§ **Your instructions**:
Output the first line of the listing and each line after it, up to and including the line that contains "def WZ(py, D): return HC+(HY-py)*D/F", exactly as written, minus the pictures.

══════

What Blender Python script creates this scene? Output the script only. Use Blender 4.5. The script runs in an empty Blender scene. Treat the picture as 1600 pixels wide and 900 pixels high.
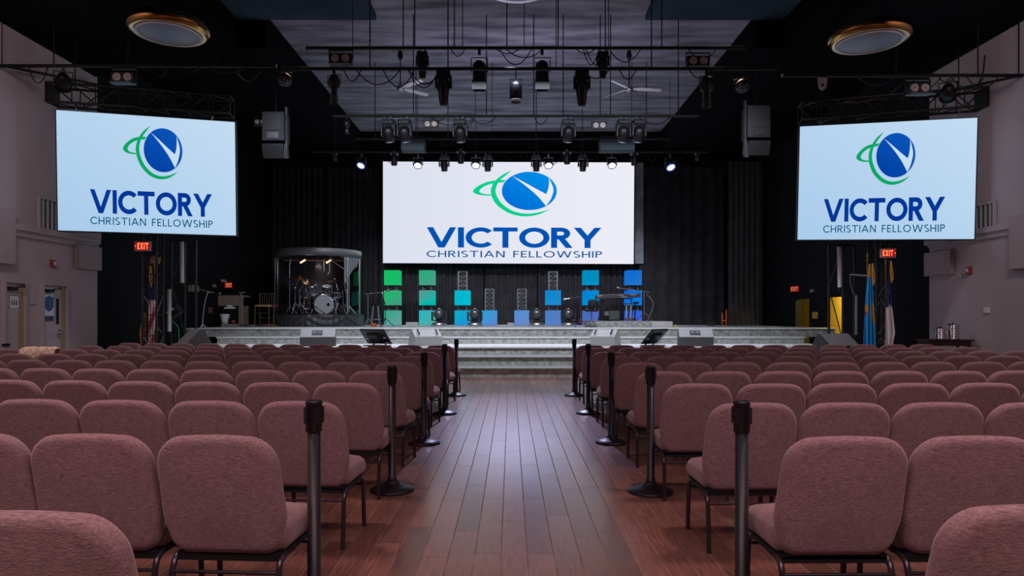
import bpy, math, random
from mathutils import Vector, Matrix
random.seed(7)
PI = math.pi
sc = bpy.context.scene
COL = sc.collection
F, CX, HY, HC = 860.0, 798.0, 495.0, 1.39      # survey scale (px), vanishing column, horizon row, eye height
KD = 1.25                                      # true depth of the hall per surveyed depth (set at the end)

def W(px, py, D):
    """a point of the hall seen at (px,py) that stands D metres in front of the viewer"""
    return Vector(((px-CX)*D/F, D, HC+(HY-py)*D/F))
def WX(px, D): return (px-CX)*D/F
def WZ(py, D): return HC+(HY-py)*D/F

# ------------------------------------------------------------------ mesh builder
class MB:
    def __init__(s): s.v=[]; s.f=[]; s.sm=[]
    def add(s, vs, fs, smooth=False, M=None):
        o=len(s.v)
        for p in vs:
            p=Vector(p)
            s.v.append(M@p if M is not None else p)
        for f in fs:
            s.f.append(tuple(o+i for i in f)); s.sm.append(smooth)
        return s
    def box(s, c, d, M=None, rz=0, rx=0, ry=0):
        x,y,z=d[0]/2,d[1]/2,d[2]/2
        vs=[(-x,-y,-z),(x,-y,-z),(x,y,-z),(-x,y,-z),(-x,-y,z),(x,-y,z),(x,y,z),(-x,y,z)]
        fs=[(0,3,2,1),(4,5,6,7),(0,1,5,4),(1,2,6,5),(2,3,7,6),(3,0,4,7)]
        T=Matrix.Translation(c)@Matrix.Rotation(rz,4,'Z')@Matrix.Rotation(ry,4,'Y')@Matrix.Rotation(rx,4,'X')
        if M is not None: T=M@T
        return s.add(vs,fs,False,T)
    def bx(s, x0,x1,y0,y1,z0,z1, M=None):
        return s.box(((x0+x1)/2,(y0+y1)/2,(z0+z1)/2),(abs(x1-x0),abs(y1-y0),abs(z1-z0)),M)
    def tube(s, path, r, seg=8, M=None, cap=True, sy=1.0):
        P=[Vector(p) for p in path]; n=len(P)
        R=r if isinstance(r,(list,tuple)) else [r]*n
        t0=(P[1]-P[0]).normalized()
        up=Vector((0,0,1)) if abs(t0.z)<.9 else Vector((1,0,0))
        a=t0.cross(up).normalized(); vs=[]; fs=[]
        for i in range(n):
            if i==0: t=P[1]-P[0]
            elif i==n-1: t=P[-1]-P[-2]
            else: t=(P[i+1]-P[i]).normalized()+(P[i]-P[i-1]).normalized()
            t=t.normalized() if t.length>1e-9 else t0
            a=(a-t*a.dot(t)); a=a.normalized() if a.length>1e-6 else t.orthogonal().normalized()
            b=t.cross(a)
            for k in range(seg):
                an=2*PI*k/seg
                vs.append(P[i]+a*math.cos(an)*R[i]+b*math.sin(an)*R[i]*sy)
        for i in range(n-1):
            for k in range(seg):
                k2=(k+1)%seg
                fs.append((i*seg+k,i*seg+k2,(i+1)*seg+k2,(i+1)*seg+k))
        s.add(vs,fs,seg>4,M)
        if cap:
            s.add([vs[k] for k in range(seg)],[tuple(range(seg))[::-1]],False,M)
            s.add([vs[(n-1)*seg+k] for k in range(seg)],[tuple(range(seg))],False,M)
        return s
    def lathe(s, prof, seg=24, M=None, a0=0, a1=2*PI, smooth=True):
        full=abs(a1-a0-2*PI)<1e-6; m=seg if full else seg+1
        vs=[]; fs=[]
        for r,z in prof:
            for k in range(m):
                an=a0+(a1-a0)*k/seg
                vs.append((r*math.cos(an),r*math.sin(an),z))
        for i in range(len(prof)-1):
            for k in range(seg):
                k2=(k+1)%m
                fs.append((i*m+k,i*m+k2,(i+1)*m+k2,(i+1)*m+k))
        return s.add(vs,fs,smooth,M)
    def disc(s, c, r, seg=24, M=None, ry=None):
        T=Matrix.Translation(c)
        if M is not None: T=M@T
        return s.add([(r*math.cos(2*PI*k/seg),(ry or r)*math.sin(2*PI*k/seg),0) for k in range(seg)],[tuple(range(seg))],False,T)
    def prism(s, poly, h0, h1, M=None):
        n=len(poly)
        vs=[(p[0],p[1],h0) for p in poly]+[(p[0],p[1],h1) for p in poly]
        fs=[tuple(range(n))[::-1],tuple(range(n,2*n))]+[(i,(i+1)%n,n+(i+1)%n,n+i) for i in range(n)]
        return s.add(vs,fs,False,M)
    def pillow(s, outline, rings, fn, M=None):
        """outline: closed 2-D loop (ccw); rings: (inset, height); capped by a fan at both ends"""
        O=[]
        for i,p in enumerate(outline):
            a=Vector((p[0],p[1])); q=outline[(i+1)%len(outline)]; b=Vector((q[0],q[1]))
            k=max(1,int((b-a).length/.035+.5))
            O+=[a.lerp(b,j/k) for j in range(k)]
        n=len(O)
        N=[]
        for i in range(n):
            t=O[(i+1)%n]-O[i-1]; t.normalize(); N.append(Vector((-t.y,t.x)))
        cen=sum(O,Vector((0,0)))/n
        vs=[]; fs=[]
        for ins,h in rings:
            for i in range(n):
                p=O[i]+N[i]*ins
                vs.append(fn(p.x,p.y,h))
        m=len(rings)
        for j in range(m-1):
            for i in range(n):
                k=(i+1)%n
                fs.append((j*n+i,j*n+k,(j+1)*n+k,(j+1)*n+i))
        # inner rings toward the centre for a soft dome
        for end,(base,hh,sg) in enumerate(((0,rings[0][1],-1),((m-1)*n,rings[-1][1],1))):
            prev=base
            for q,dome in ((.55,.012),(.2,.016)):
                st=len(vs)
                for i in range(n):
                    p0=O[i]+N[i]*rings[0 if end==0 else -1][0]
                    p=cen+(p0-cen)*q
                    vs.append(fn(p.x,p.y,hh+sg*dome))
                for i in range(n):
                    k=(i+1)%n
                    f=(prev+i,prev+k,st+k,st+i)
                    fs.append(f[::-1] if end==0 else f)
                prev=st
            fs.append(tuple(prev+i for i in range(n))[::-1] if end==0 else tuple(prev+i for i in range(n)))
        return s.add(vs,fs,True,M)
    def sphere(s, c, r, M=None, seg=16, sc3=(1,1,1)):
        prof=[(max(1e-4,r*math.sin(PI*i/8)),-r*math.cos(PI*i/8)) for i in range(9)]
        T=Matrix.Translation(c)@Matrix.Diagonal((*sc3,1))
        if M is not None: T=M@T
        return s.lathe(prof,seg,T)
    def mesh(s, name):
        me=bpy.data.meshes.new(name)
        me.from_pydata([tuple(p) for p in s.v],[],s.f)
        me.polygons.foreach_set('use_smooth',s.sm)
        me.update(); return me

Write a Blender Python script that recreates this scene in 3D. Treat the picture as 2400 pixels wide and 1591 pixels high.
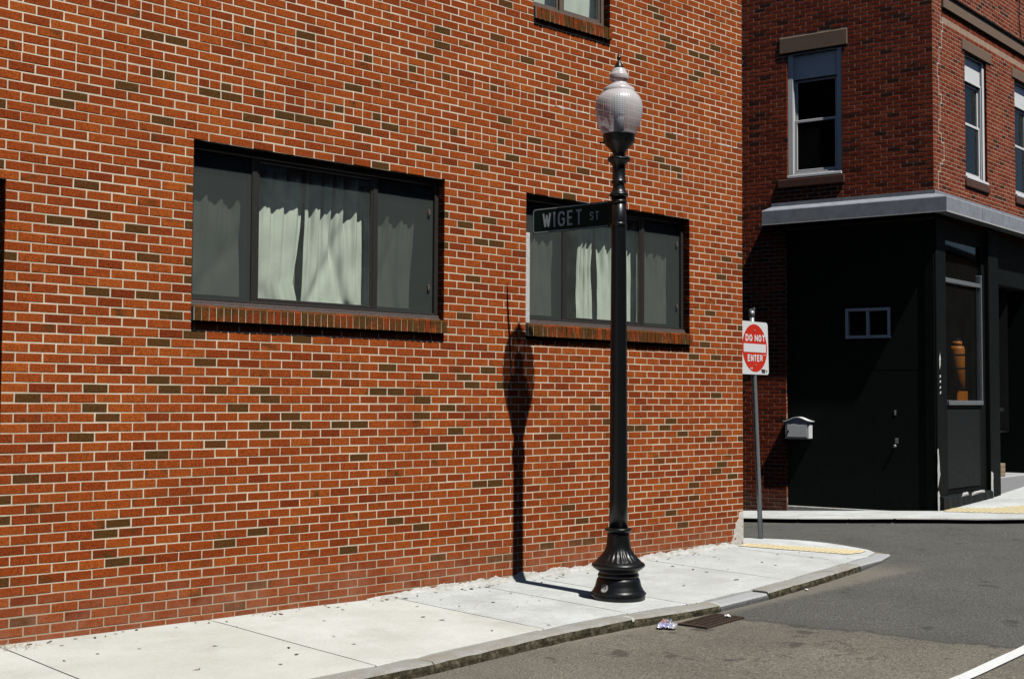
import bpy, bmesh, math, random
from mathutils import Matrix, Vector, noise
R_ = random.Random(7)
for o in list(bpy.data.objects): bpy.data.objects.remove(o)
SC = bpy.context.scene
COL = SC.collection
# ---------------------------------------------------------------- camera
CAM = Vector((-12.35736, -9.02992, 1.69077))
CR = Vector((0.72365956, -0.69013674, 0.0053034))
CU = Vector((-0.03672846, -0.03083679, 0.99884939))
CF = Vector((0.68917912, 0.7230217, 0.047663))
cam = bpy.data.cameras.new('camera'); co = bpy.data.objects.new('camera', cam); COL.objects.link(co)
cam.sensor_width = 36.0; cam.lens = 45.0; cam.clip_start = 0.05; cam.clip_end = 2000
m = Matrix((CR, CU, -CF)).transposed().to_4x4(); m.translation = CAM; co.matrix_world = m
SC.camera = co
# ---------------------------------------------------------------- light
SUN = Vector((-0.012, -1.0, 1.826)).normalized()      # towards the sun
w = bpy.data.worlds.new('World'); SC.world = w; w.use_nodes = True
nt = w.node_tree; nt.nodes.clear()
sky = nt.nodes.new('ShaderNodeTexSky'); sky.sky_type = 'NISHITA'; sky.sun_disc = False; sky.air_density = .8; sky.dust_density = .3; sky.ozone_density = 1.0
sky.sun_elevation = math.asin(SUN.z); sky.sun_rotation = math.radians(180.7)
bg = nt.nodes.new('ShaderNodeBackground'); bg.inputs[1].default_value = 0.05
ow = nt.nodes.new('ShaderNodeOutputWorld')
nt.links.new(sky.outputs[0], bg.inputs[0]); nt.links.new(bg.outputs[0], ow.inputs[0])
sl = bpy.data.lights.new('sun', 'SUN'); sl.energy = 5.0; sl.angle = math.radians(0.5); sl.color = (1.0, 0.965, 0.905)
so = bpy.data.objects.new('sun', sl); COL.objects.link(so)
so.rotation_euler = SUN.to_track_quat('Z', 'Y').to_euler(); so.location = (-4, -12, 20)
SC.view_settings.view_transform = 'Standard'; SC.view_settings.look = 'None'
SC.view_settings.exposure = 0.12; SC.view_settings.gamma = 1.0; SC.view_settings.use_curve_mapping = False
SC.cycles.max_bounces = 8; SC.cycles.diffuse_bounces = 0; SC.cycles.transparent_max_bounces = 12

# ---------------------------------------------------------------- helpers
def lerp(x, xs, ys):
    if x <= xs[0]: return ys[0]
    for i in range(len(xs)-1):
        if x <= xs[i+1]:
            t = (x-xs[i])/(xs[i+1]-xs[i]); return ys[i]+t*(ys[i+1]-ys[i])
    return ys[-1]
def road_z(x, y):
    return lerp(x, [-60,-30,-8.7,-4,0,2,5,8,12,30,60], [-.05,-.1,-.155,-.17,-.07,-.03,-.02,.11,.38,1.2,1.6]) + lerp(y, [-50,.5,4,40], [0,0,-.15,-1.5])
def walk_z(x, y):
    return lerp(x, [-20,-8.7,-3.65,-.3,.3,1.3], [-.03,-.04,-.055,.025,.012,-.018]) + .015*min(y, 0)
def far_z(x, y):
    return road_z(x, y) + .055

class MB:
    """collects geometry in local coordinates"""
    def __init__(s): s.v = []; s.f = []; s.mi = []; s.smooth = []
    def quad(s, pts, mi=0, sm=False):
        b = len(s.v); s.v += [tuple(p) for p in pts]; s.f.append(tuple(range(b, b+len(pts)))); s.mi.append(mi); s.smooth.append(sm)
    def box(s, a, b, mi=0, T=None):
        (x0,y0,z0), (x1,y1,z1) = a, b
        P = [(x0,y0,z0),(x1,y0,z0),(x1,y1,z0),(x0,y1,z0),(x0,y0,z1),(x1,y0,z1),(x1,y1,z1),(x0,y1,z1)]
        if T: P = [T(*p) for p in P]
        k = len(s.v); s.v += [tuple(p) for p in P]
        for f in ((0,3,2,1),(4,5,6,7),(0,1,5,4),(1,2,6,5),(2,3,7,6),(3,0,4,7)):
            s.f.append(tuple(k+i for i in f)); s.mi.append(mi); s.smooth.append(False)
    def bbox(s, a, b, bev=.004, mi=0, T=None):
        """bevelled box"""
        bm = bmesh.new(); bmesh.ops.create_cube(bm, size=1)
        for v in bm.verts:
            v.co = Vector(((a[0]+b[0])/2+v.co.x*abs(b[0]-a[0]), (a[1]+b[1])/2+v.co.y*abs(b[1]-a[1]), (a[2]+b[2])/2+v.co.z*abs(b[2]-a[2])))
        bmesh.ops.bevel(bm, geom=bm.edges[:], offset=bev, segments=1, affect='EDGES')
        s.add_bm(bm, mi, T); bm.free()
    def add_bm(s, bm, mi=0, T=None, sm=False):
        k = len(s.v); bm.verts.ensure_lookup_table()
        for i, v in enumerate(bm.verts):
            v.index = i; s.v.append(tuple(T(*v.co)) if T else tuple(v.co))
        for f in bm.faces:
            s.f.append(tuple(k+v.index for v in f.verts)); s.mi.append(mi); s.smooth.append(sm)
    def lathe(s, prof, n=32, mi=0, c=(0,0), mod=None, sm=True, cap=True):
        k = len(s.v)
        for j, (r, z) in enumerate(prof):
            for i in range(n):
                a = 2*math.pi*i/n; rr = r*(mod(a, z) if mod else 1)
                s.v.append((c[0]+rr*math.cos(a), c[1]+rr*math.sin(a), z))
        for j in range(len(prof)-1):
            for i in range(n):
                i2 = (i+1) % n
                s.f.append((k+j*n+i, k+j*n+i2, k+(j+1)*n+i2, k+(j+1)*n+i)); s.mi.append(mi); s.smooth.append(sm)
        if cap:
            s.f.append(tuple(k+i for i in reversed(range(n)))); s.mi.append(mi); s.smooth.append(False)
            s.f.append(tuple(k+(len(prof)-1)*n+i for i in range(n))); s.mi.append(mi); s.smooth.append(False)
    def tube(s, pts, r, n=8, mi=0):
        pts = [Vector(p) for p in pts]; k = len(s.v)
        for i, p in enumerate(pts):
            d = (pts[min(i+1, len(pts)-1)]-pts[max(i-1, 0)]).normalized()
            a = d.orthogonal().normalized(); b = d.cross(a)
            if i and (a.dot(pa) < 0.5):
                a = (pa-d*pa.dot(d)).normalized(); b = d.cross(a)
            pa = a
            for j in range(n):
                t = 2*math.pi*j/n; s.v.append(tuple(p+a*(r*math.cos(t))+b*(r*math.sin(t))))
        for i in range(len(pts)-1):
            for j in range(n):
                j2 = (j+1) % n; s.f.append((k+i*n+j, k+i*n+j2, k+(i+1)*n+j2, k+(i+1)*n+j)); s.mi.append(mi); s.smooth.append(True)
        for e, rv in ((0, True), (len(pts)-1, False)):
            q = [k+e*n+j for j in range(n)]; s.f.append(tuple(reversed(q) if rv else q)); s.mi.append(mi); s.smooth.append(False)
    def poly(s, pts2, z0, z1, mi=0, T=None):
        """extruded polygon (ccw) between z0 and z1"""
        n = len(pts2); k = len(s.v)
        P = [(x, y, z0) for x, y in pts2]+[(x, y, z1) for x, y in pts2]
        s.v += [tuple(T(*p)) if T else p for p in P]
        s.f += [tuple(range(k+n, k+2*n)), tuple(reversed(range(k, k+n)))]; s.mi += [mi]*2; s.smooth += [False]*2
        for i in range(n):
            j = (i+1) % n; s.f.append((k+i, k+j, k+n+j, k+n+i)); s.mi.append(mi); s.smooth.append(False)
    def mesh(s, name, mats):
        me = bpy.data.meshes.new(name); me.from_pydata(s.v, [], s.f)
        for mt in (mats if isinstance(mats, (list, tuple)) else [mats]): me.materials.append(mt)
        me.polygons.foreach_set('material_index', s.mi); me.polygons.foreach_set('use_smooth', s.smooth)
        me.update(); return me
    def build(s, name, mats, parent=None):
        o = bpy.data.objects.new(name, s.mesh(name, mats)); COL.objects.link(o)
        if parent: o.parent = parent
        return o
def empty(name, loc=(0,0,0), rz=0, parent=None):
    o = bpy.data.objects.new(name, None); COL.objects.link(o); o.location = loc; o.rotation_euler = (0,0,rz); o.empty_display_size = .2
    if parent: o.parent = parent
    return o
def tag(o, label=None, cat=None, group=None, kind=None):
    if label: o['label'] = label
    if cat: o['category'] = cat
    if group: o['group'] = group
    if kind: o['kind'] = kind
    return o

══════

§ **Result of this task**:
What Blender Python script creates this scene? Output the script only. Use Blender 4.5. The script runs in an empty Blender scene. Treat the picture as 1600 pixels wide and 900 pixels high.
import bpy, math, random
from mathutils import Vector, Matrix
random.seed(7)
PI = math.pi
sc = bpy.context.scene
COL = sc.collection
F, CX, HY, HC = 860.0, 798.0, 495.0, 1.39      # survey scale (px), vanishing column, horizon row, eye height
KD = 1.25                                      # true depth of the hall per surveyed depth (set at the end)

def W(px, py, D):
    """a point of the hall seen at (px,py) that stands D metres in front of the viewer"""
    return Vector(((px-CX)*D/F, D, HC+(HY-py)*D/F))
def WX(px, D): return (px-CX)*D/F
def WZ(py, D): return HC+(HY-py)*D/F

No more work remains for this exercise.